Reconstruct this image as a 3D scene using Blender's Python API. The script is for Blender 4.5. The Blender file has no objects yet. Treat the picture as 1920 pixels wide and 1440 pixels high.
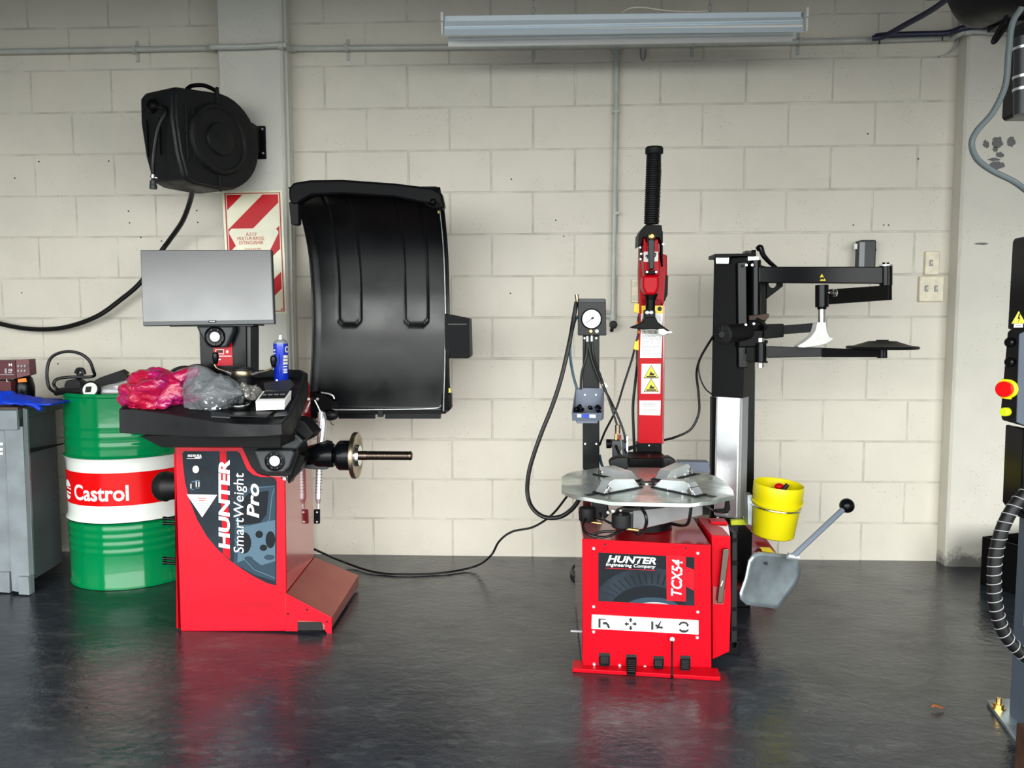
import bpy, bmesh, math, random
from mathutils import Vector, Matrix, noise

# ------------------------------------------------------------------ camera
SC = bpy.context.scene
COL = SC.collection
FPX, YAW, PIT, ROL = 1456.65, -0.04276, 0.07992, -0.0017984
CAM = Vector((0.25938, -3.78907, 1.16563))
_fw = Vector((math.sin(YAW)*math.cos(PIT), math.cos(YAW)*math.cos(PIT), -math.sin(PIT)))
_r0 = Vector((math.cos(YAW), -math.sin(YAW), 0))
_u0 = _r0.cross(_fw)
_rt = _r0*math.cos(ROL) + _u0*math.sin(ROL)
_up = -_r0*math.sin(ROL) + _u0*math.cos(ROL)
cd = bpy.data.cameras.new('camera'); cam = bpy.data.objects.new('camera', cd); COL.objects.link(cam)
cd.sensor_width = 36; cd.lens = 36*FPX/1920; cd.clip_start = .05
cam.matrix_world = Matrix(((_rt.x, _up.x, -_fw.x, CAM.x), (_rt.y, _up.y, -_fw.y, CAM.y), (_rt.z, _up.z, -_fw.z, CAM.z), (0, 0, 0, 1)))
SC.camera = cam

# ------------------------------------------------------------------ light and exposure
SC.view_settings.view_transform = 'Standard'; SC.view_settings.look = 'None'
SC.view_settings.gamma = 1; SC.view_settings.exposure = 0.0
W = bpy.data.worlds.new('sky'); SC.world = W; W.use_nodes = True
_bg = W.node_tree.nodes['Background']; _bg.inputs[0].default_value = (.96, .985, .96, 1); _bg.inputs[1].default_value = 9.2
DOOR = (-3.6, 4.4, 2.22, -3.9)      # the roller door opening behind the photographer: x0, x1, height, y
_pl = bpy.data.lights.new('door_daylight', 'AREA'); _pl.shape = 'RECTANGLE'
_pl.size = DOOR[1]-DOOR[0]; _pl.size_y = DOOR[2]; _pl.cycles.is_portal = True
_po = bpy.data.objects.new('door_daylight', _pl); COL.objects.link(_po)
_po.location = ((DOOR[0]+DOOR[1])/2, DOOR[3]-.02, DOOR[2]/2); _po.rotation_euler = (math.radians(90), 0, 0)


# ------------------------------------------------------------------ helpers
def P(px, py, Y):
    d = _fw*FPX + _rt*(px-960) - _up*(py-720)
    return CAM + d*((Y-CAM.y)/d.y)

def G(px, py, z=0.):
    d = _fw*FPX + _rt*(px-960) - _up*(py-720)
    return CAM + d*((z-CAM.z)/d.z)

def PX(px, py, X):
    d = _fw*FPX + _rt*(px-960) - _up*(py-720)
    return CAM + d*((X-CAM.x)/d.x)

def PL(pts): return [P(*p) for p in pts]

MATS = {}
def mat(name, col, rough=.5, metal=0., bump=0., bscale=60., var=0., vscale=8., spec=.5, coat=0., trans=0., emis=None, rvar=0., alpha=1., detail=3, col2=None, stretch=None, lo=.35, hi=.65):
    m = bpy.data.materials.new(name); m.use_nodes = True; MATS[name] = m
    nt = m.node_tree; b = nt.nodes['Principled BSDF']; L = nt.links.new
    b.inputs['Base Color'].default_value = (*col, 1); b.inputs['Roughness'].default_value = rough
    b.inputs['Metallic'].default_value = metal; b.inputs['Specular IOR Level'].default_value = spec
    b.inputs['Coat Weight'].default_value = coat; b.inputs['Coat Roughness'].default_value = .08
    b.inputs['Transmission Weight'].default_value = trans; b.inputs['Alpha'].default_value = alpha
    if emis: b.inputs['Emission Color'].default_value = (*emis[0], 1); b.inputs['Emission Strength'].default_value = emis[1]
    if bump or var or rvar:
        tc = nt.nodes.new('ShaderNodeNewGeometry'); src = tc.outputs['Position']
        if stretch:
            mp = nt.nodes.new('ShaderNodeMapping'); mp.inputs['Scale'].default_value = stretch; L(src, mp.inputs[0]); src = mp.outputs[0]
    if bump:
        n = nt.nodes.new('ShaderNodeTexNoise'); n.inputs['Scale'].default_value = bscale; n.inputs['Detail'].default_value = detail; L(src, n.inputs['Vector'])
        bp = nt.nodes.new('ShaderNodeBump'); bp.inputs['Strength'].default_value = bump; bp.inputs['Distance'].default_value = .01
        L(n.outputs[0], bp.inputs['Height']); L(bp.outputs[0], b.inputs['Normal'])
    if var or rvar:
        n2 = nt.nodes.new('ShaderNodeTexNoise'); n2.inputs['Scale'].default_value = vscale; n2.inputs['Detail'].default_value = 5; L(src, n2.inputs['Vector'])
        mr = nt.nodes.new('ShaderNodeMapRange'); mr.inputs['From Min'].default_value = lo; mr.inputs['From Max'].default_value = hi; L(n2.outputs[0], mr.inputs[0])
        if var:
            mx = nt.nodes.new('ShaderNodeMix'); mx.data_type = 'RGBA'; L(mr.outputs[0], mx.inputs[0])
            c2 = col2 or tuple(max(0, c*(1-var)) for c in col)
            mx.inputs[6].default_value = (*col, 1); mx.inputs[7].default_value = (*c2, 1); L(mx.outputs[2], b.inputs['Base Color'])
        if rvar:
            mr2 = nt.nodes.new('ShaderNodeMapRange'); L(mr.outputs[0], mr2.inputs[0]); mr2.inputs['To Min'].default_value = rough; mr2.inputs['To Max'].default_value = min(1, rough+rvar); L(mr2.outputs[0], b.inputs['Roughness'])
    return m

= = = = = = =

* [THE PROBLEM]
Except for the pictures, give all the material above again verbatim.

* [RESPONSE TO THE EXERCISE]
Reconstruct this image as a 3D scene using Blender's Python API. The script is for Blender 4.5. The Blender file has no objects yet. Treat the picture as 1920 pixels wide and 1440 pixels high.
import bpy, bmesh, math, random
from mathutils import Vector, Matrix, noise

# ------------------------------------------------------------------ camera
SC = bpy.context.scene
COL = SC.collection
FPX, YAW, PIT, ROL = 1456.65, -0.04276, 0.07992, -0.0017984
CAM = Vector((0.25938, -3.78907, 1.16563))
_fw = Vector((math.sin(YAW)*math.cos(PIT), math.cos(YAW)*math.cos(PIT), -math.sin(PIT)))
_r0 = Vector((math.cos(YAW), -math.sin(YAW), 0))
_u0 = _r0.cross(_fw)
_rt = _r0*math.cos(ROL) + _u0*math.sin(ROL)
_up = -_r0*math.sin(ROL) + _u0*math.cos(ROL)
cd = bpy.data.cameras.new('camera'); cam = bpy.data.objects.new('camera', cd); COL.objects.link(cam)
cd.sensor_width = 36; cd.lens = 36*FPX/1920; cd.clip_start = .05
cam.matrix_world = Matrix(((_rt.x, _up.x, -_fw.x, CAM.x), (_rt.y, _up.y, -_fw.y, CAM.y), (_rt.z, _up.z, -_fw.z, CAM.z), (0, 0, 0, 1)))
SC.camera = cam

# ------------------------------------------------------------------ light and exposure
SC.view_settings.view_transform = 'Standard'; SC.view_settings.look = 'None'
SC.view_settings.gamma = 1; SC.view_settings.exposure = 0.0
W = bpy.data.worlds.new('sky'); SC.world = W; W.use_nodes = True
_bg = W.node_tree.nodes['Background']; _bg.inputs[0].default_value = (.96, .985, .96, 1); _bg.inputs[1].default_value = 9.2
DOOR = (-3.6, 4.4, 2.22, -3.9)      # the roller door opening behind the photographer: x0, x1, height, y
_pl = bpy.data.lights.new('door_daylight', 'AREA'); _pl.shape = 'RECTANGLE'
_pl.size = DOOR[1]-DOOR[0]; _pl.size_y = DOOR[2]; _pl.cycles.is_portal = True
_po = bpy.data.objects.new('door_daylight', _pl); COL.objects.link(_po)
_po.location = ((DOOR[0]+DOOR[1])/2, DOOR[3]-.02, DOOR[2]/2); _po.rotation_euler = (math.radians(90), 0, 0)


# ------------------------------------------------------------------ helpers
def P(px, py, Y):
    d = _fw*FPX + _rt*(px-960) - _up*(py-720)
    return CAM + d*((Y-CAM.y)/d.y)

def G(px, py, z=0.):
    d = _fw*FPX + _rt*(px-960) - _up*(py-720)
    return CAM + d*((z-CAM.z)/d.z)

def PX(px, py, X):
    d = _fw*FPX + _rt*(px-960) - _up*(py-720)
    return CAM + d*((X-CAM.x)/d.x)

def PL(pts): return [P(*p) for p in pts]

MATS = {}
def mat(name, col, rough=.5, metal=0., bump=0., bscale=60., var=0., vscale=8., spec=.5, coat=0., trans=0., emis=None, rvar=0., alpha=1., detail=3, col2=None, stretch=None, lo=.35, hi=.65):
    m = bpy.data.materials.new(name); m.use_nodes = True; MATS[name] = m
    nt = m.node_tree; b = nt.nodes['Principled BSDF']; L = nt.links.new
    b.inputs['Base Color'].default_value = (*col, 1); b.inputs['Roughness'].default_value = rough
    b.inputs['Metallic'].default_value = metal; b.inputs['Specular IOR Level'].default_value = spec
    b.inputs['Coat Weight'].default_value = coat; b.inputs['Coat Roughness'].default_value = .08
    b.inputs['Transmission Weight'].default_value = trans; b.inputs['Alpha'].default_value = alpha
    if emis: b.inputs['Emission Color'].default_value = (*emis[0], 1); b.inputs['Emission Strength'].default_value = emis[1]
    if bump or var or rvar:
        tc = nt.nodes.new('ShaderNodeNewGeometry'); src = tc.outputs['Position']
        if stretch:
            mp = nt.nodes.new('ShaderNodeMapping'); mp.inputs['Scale'].default_value = stretch; L(src, mp.inputs[0]); src = mp.outputs[0]
    if bump:
        n = nt.nodes.new('ShaderNodeTexNoise'); n.inputs['Scale'].default_value = bscale; n.inputs['Detail'].default_value = detail; L(src, n.inputs['Vector'])
        bp = nt.nodes.new('ShaderNodeBump'); bp.inputs['Strength'].default_value = bump; bp.inputs['Distance'].default_value = .01
        L(n.outputs[0], bp.inputs['Height']); L(bp.outputs[0], b.inputs['Normal'])
    if var or rvar:
        n2 = nt.nodes.new('ShaderNodeTexNoise'); n2.inputs['Scale'].default_value = vscale; n2.inputs['Detail'].default_value = 5; L(src, n2.inputs['Vector'])
        mr = nt.nodes.new('ShaderNodeMapRange'); mr.inputs['From Min'].default_value = lo; mr.inputs['From Max'].default_value = hi; L(n2.outputs[0], mr.inputs[0])
        if var:
            mx = nt.nodes.new('ShaderNodeMix'); mx.data_type = 'RGBA'; L(mr.outputs[0], mx.inputs[0])
            c2 = col2 or tuple(max(0, c*(1-var)) for c in col)
            mx.inputs[6].default_value = (*col, 1); mx.inputs[7].default_value = (*c2, 1); L(mx.outputs[2], b.inputs['Base Color'])
        if rvar:
            mr2 = nt.nodes.new('ShaderNodeMapRange'); L(mr.outputs[0], mr2.inputs[0]); mr2.inputs['To Min'].default_value = rough; mr2.inputs['To Max'].default_value = min(1, rough+rvar); L(mr2.outputs[0], b.inputs['Roughness'])
    return m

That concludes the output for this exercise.